Вопросов больше нет. Она знает: мы не как все дети — они любят по нескольку раз рассказывать, что видели или делали за день, а от нас она ничего не услышит. Мы даже головой не покачаем.
И все же она не сдается.
— Ах, — начинает она душераздирающим голосом. — Эта сволочь предпочитает от меня отделаться. Он думает, что со всеми своими денежками уже купил мое молчание. Но я без обиняков скажу, что он делал все, чтобы меня соблазнить. Надо было видеть, как он пялился на меня с террасы «Отель де ла Пляж»! Всегда за мной бегал, всегда говорил, какая я красивая. Ах, да стоило мне только захотеть…
Нервные срывы, напыщенная манера говорить, неистребимая потребность рассказывать о своей жизни — той, которую она себе придумала.
Вдруг, без всякой причины, она забывает о Пикассо и переключается на рассказ о своей встрече с нашим отцом — о том, что он тогда был атлетом, полным обаяния, об опьянении, охватывавшем ее, когда она выезжала с ним на мотоцикле, обхватив его сзади за талию, о страхе от сумасшедшей езды и возбуждении, которое она чувствовала, когда прижималась к нему.

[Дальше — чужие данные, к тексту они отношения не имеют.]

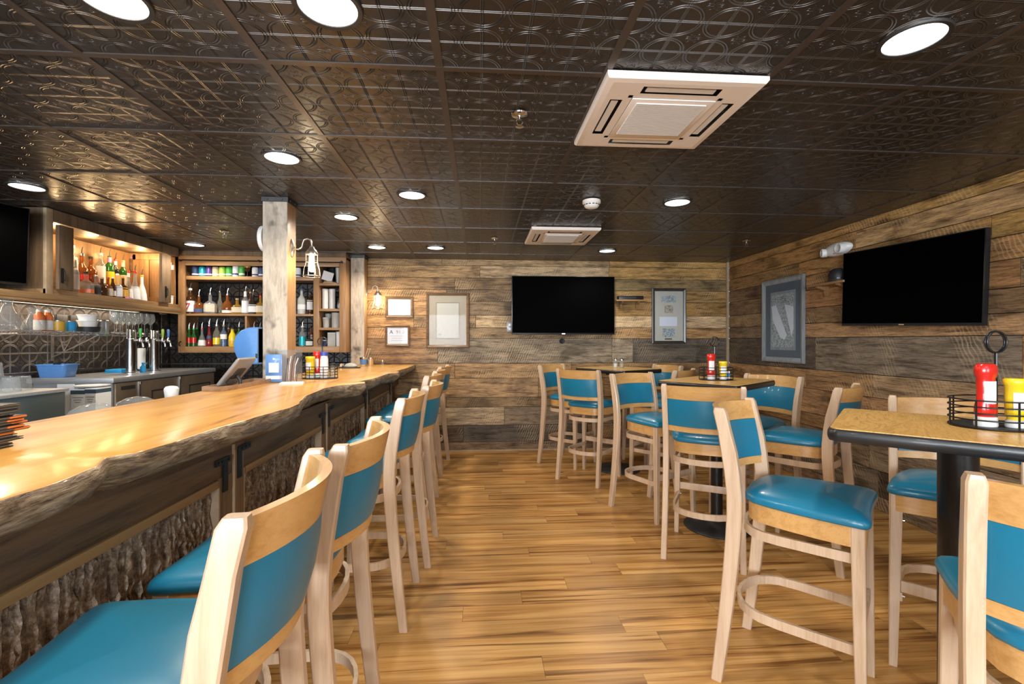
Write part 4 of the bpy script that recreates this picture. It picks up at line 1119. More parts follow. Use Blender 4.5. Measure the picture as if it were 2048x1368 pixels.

— Какое счастье, что я тогда была с ним. Ради него я бы горы свернула. Я принесла свою жизнь ему в жертву…
Театральный вздох, скорее похожий на начало неврастенического припадка, и жестокая реплика:
— Ах, все равно он сын своего чудовища-папаши!
Чудовище-папаша. Наконец-то есть возможность излить всю желчь, отомстить, сожрать, впившись всеми зубами.
— Если он думает произвести на меня впечатление своим именем и мешком с деньгами, то он ошибается. Я такая же сильная, как он. И я его уничтожу.
После долгого молчания она, забыв о нас, снова возвращается к первой встрече с Пикассо, превозносит страсть, которую он к ней испытывал. Страсть, выражавшуюся во взгляде-который-говорил-так-много, во взгляде-который-не-понять-невозможно…
— Ах, что там говорить! — бросает она нам. — Уж я-то понимаю мужчин!
Послушать ее, так это мой дед домогался ее, а она не поддалась. Послушать ее, так это он выбрал ее для своего сына. Согласованный брачный договор.
Моя мать всегда думала, что быть снохой Пикассо означало обладать божественным правом. Она никогда не думала о будущем, ибо нас, как и ее, удачное расположение звезд сделало Пикассо.
Пикассо превратился в особенного спутника всей ее жизни. Она смотрела только на него, думала с оглядкой на него, говорила только о нем: с торговцами, просто с прохожими на улицах, часто даже с незнакомыми.
«Я сноха Пикассо».
Что-то вроде трофея, льгота в обход закона, повод для проявления любой эксцентричности.